Thursday, August 17, 2006

Why Derivative Tops Original


A glimmer of good news: an editor is interested in my thriller, THE ARCHANGEL PROJECT.

This is obviously better than a rejection, but it’s only the first step. It’s far too early to get excited. There was a time, not so long ago, when editors had the power to buy the books they liked. No longer. Now book purchases must go through the dread Committee. Not only must all the editors at a house be excited by a book (and optimistic about its sales potential), but the marketing people are brought in, too. If the marketing people can’t “see” how they will market a book, they can kill its purchase. This obviously favors books that are imitative and can be pitched as the “new Da Vinci Code” or “Sex in the City meets Friends” over books that might be wonderful, but would require the marketing department to actually work hard and be original.

If you think I sound like I don’t like marketing departments, um.... A few years ago I wrote a book called Confessions of a Dead Romance Writer.
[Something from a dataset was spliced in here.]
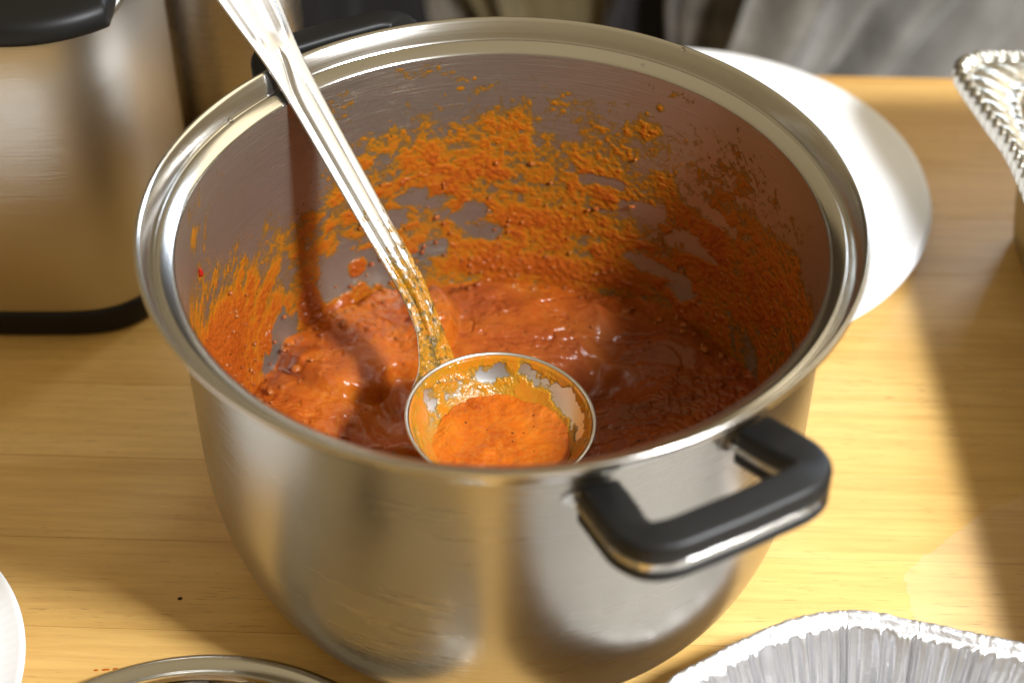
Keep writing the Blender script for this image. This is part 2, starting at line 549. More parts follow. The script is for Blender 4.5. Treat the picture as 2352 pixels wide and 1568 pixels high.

It wasn’t a romance, it was sorta a suspense but not exactly, it wasn’t a mystery, it was…different. My agent loved it. Half a dozen editors loved it. So did their colleagues. But in one house after another, the book’s purchase was killed by the marketing department who said they wouldn’t know how to market it. That book is still in search of a buyer.

So I am only cautiously optimistic. My optimism is helped by the fact that two houses have already rejected THE ARCHANGEL PROJECT for being “too commercial.” Presumably that means it’s something the marketing people should find easy to sell. Yet I’ve heard it said that editors these days only manage to purchase one out of every five books they want to buy. Not the best odds.